Closing the Door and Opening the Floor

This was our 4th weekend working at Glenn Street, and I thought we were a LONG way away from this. However, on Saturday morning, we hit a monumental moment. . . We closed the dumpster door. This may sound small to you, but that is a 30 YARD dumpster, one of the big boys, the heavy hitters that carries away literally TONS of debris, and we closed the door. This means we have filled it to the point of needing the space behind the door for more crap. It holds 2 layers of ceramic tile, 3 rooms worth of drywall, cabinets, carpet, subfloor, insulation, and more mold/mildew that you would ever believe, and we still have more to go. There is still more subfloor, two bathrooms, and a roof to go into the dumpster, but it will have to be dumped first. I never dreamed we would fill it up, especially after only a month, its REALLY big dumpster. This is the kind of dumpster filling you see on DIY and HGTV renovation shows, not with us in the middle of Jackson, Al.

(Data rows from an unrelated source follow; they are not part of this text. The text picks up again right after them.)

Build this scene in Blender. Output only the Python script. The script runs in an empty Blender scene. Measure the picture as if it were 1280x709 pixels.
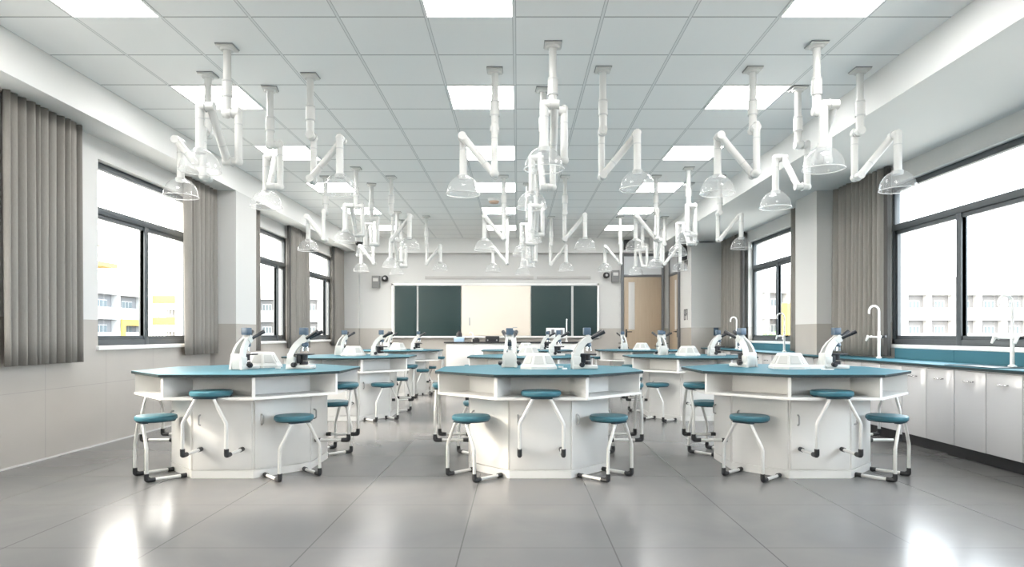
import bpy, bmesh, math, random
from mathutils import Vector, Matrix
random.seed(7)
PI = math.pi
sc = bpy.context.scene
COL = sc.collection
HC = 1.045           # eye height
CEIL = 3.205

# ------------------------------------------------------------------ materials
def mat(name, col, rough=0.5, metal=0.0, spec=0.5, bump=None, coat=0.0, var=None):
    m = bpy.data.materials.new(name); m.use_nodes = True
    nt = m.node_tree; b = nt.nodes['Principled BSDF']
    b.inputs['Base Color'].default_value = (*col, 1)
    b.inputs['Roughness'].default_value = rough
    b.inputs['Metallic'].default_value = metal
    b.inputs['Specular IOR Level'].default_value = spec
    if coat:
        b.inputs['Coat Weight'].default_value = coat
        b.inputs['Coat Roughness'].default_value = 0.08
    if var:
        sc_, amt = var
        tc = nt.nodes.new('ShaderNodeTexCoord'); nz = nt.nodes.new('ShaderNodeTexNoise')
        nz.inputs['Scale'].default_value = sc_; nz.inputs['Detail'].default_value = 4
        nt.links.new(tc.outputs['Object'], nz.inputs['Vector'])
        mp = nt.nodes.new('ShaderNodeMapRange')
        mp.inputs['To Min'].default_value = 1 - amt; mp.inputs['To Max'].default_value = 1 + amt
        nt.links.new(nz.outputs['Fac'], mp.inputs['Value'])
        mx = nt.nodes.new('ShaderNodeVectorMath'); mx.operation = 'SCALE'
        mx.inputs[0].default_value = col
        nt.links.new(mp.outputs['Result'], mx.inputs['Scale'])
        nt.links.new(mx.outputs['Vector'], b.inputs['Base Color'])
    return m

def emit(name, col, s):
    m = bpy.data.materials.new(name); m.use_nodes = True
    nt = m.node_tree; nt.nodes.clear()
    e = nt.nodes.new('ShaderNodeEmission'); o = nt.nodes.new('ShaderNodeOutputMaterial')
    e.inputs['Color'].default_value = (*col, 1); e.inputs['Strength'].default_value = s
    nt.links.new(e.outputs[0], o.inputs['Surface'])
    return m

def clear(name, tint, white, gloss_rough=0.03, ior=1.45):
    """thin clear sheet: see-through, a little milky, with reflections"""
    m = bpy.data.materials.new(name); m.use_nodes = True
    nt = m.node_tree; nt.nodes.clear(); N = nt.nodes.new; L = nt.links.new
    t = N('ShaderNodeBsdfTransparent'); t.inputs[0].default_value = (*tint, 1)
    d = N('ShaderNodeBsdfDiffuse'); d.inputs[0].default_value = (.95, .95, .95, 1)
    tl = N('ShaderNodeBsdfTranslucent'); tl.inputs[0].default_value = (.95, .95, .95, 1)
    dm = N('ShaderNodeMixShader'); dm.inputs[0].default_value = .5
    L(d.outputs[0], dm.inputs[1]); L(tl.outputs[0], dm.inputs[2])
    m1 = N('ShaderNodeMixShader'); m1.inputs[0].default_value = white
    L(t.outputs[0], m1.inputs[1]); L(dm.outputs[0], m1.inputs[2])
    g = N('ShaderNodeBsdfGlossy'); g.inputs['Roughness'].default_value = gloss_rough
    lw = N('ShaderNodeLayerWeight'); lw.inputs['Blend'].default_value = .5
    pw = N('ShaderNodeMath'); pw.operation = 'POWER'; L(lw.outputs['Facing'], pw.inputs[0]); pw.inputs[1].default_value = 5
    f = N('ShaderNodeMath'); f.operation = 'MULTIPLY_ADD'; L(pw.outputs[0], f.inputs[0]); f.inputs[1].default_value = .6
    f.inputs[2].default_value = ((ior-1)/(ior+1))**2
    m2 = N('ShaderNodeMixShader'); L(f.outputs[0], m2.inputs[0])
    L(m1.outputs[0], m2.inputs[1]); L(g.outputs[0], m2.inputs[2])
    o = N('ShaderNodeOutputMaterial'); L(m2.outputs[0], o.inputs['Surface'])
    return m

M = {}
M['white_panel'] = mat('white_panel', (.84, .83, .81), .28, var=(1.5, .02))
M['white_board'] = mat('white_board', (.82, .81, .79), .4)
M['teal_top'] = mat('teal_top', (.06, .165, .21), .5, spec=.05, var=(3, .05))
M['dark_edge'] = mat('dark_edge', (.022, .036, .04), .5, spec=.25)
M['teal_seat'] = mat('teal_seat', (.04, .15, .195), .36, spec=.4)
M['seat_under'] = mat('seat_under', (.03, .06, .08), .5)
M['tube'] = mat('tube', (.72, .72, .70), .3, .15)
M['black_rubber'] = mat('black_rubber', (.022, .023, .026), .45)
M['chrome'] = mat('chrome', (.75, .75, .76), .18, 1)
M['pvc'] = mat('pvc', (.66, .66, .645), .34)
M['pvc_ring'] = mat('pvc_ring', (.55, .56, .56), .4)
M['plate'] = mat('plate', (.30, .31, .32), .5)
M['hood'] = clear('hood_clear', (.95, .955, .955), .13)
M['glass'] = clear('window_glass', (.97, .985, .985), 0.0, .01, 1.35)
M['scope_white'] = mat('scope_white', (.60, .60, .58), .28)
M['hub_panel'] = mat('hub_panel', (.45, .45, .435), .4)
M['scope_blue'] = mat('scope_blue', (.075, .115, .165), .35)
M['scope_black'] = mat('scope_black', (.02, .02, .025), .35)
M['frame_dark'] = mat('frame_dark', (.060, .070, .078), .45)
M['door_frame'] = mat('door_frame', (.15, .155, .165), .45)
M['chalk'] = mat('chalk', (.013, .036, .036), .55, var=(2, .06))
M['alu'] = mat('alu', (.86, .86, .85), .35)
M['glowing_board'] = mat('glowing_board', (.66, .59, .51), .35)
_b = M['glowing_board'].node_tree.nodes['Principled BSDF']; _b.inputs['Emission Color'].default_value = (1, .92, .80, 1); _b.inputs['Emission Strength'].default_value = .10  # faint emission added to lift the brightness of the cream whiteboard
M['grey_metal'] = mat('grey_metal', (.42, .42, .42), .5)
M['box_grey'] = mat('box_grey', (.20, .20, .20), .5)
M['strip_grey'] = mat('strip_grey', (.47, .46, .45), .7)
M['light_grey'] = mat('light_grey', (.60, .595, .585), .5)
M['mid_dark'] = mat('mid_dark', (.16, .16, .17), .5)
M['cab_white'] = mat('cab_white', (.56, .56, .57), .16, coat=.2)
M['kick'] = mat('kick', (.025, .025, .028), .6)
M['sill'] = mat('sill', (.84, .84, .83), .3)
M['sink'] = mat('sink', (.02, .03, .035), .35)
M['light'] = emit('panel_glow', (1, .985, .96), 14.0)
M['lamp_frame'] = mat('lamp_frame', (.85, .85, .85), .4)
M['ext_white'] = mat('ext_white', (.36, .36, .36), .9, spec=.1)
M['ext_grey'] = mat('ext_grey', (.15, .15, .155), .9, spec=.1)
M['ext_glass'] = mat('ext_glass', (.10, .12, .13), .6, spec=.2)
M['ext_yellow'] = mat('ext_yellow', (.36, .25, .08), .9, spec=.1)
M['ext_ground'] = mat('ext_ground', (.25, .25, .24), .9)
M['leaf'] = mat('leaf', (.07, .15, .05), .8)
M['light_blue'] = mat('light_blue', (.45, .62, .80), .4)
M['peach'] = mat('peach', (.62, .44, .33), .5)
M['ink'] = mat('ink', (.10, .10, .11), .6)

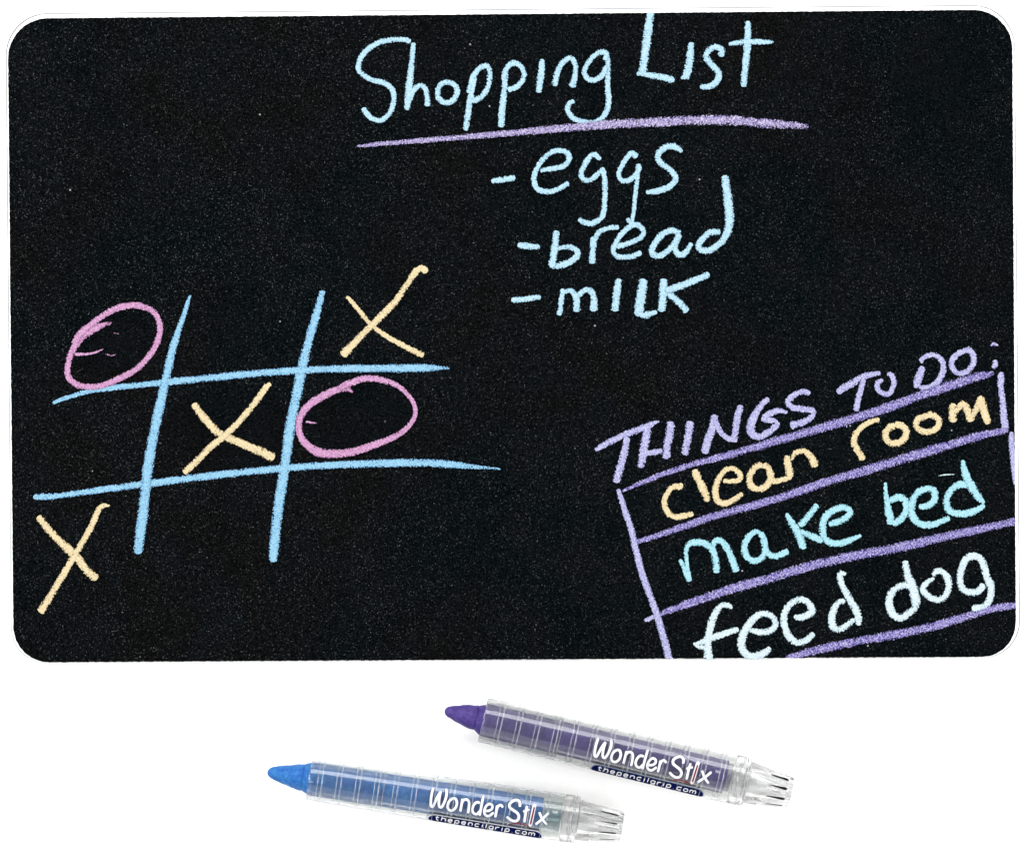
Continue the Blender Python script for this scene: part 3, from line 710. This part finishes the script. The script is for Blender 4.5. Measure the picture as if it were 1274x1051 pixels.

This weekend was the weekend of nasty! We took out the ceiling and a couple walls in the living room More Cock Roaches, thankfully no snakes.

There was quite a bit of mold in the drywall. The header above the French doors is rotten and so is the corner connecting the living room addition to the kitchen. That was expected, water has been leaking there for many years.

Now for the nasty of nasties, the floor. Most of the sub floor and walls separating the kitchen and dining are GONE! This is super exciting because it means we are getting VERY close to starting to put it back together again. The plywood was like tissue paper, it just turned to saw dust while we were pulling on it to get it out. Above the plywood we found a layer of pressboard, our best guess is that it was used as the backer for the original floor. We also discovered ANOTHER layer of wood floor. That means the floor count in those two rooms alone is: 2 layers of ceramic tile, 2 layers of hardwood, 1 layer of sheet vinyl, 1 layer of split brick, cement board and the pressboard backer, not all stacked on top of each other but all in those two rooms. Now, that being said two layers of ceramic tile and 1 layer of sheet vinyl were stacked on top of each other. There’s no wonder the house is a structural disaster after you add all of the weight of just the house, plus all the flooring, the lack of roof support, and the rotten beams/floor joists from the water problem, but she’s our disaster.

The area around the kitchen sink has been leaking for several years. It completely rotted the bottom of the kitchen cabinet, the floor under the cabinet, the floor joist, and the main support beam running under the kitchen sink. The pressboard floor around the sink was still dripping wet when we removed it yesterday. The plywood literally left a water trail out the front door while I carried it to the dumpster. Always fix issues the correct way, don’t try to put a band aid on it. This house is a prime example of a lot of band aids trying to fix something, but actually just making the issue worse.

Now we are left with a “clean” slate. We can see all the way through to the crawl space (which is the cleanest part of the house, go figure).

Now to practice my balancing skills before next weekend. Any bets on how long before one of us falls through the joists?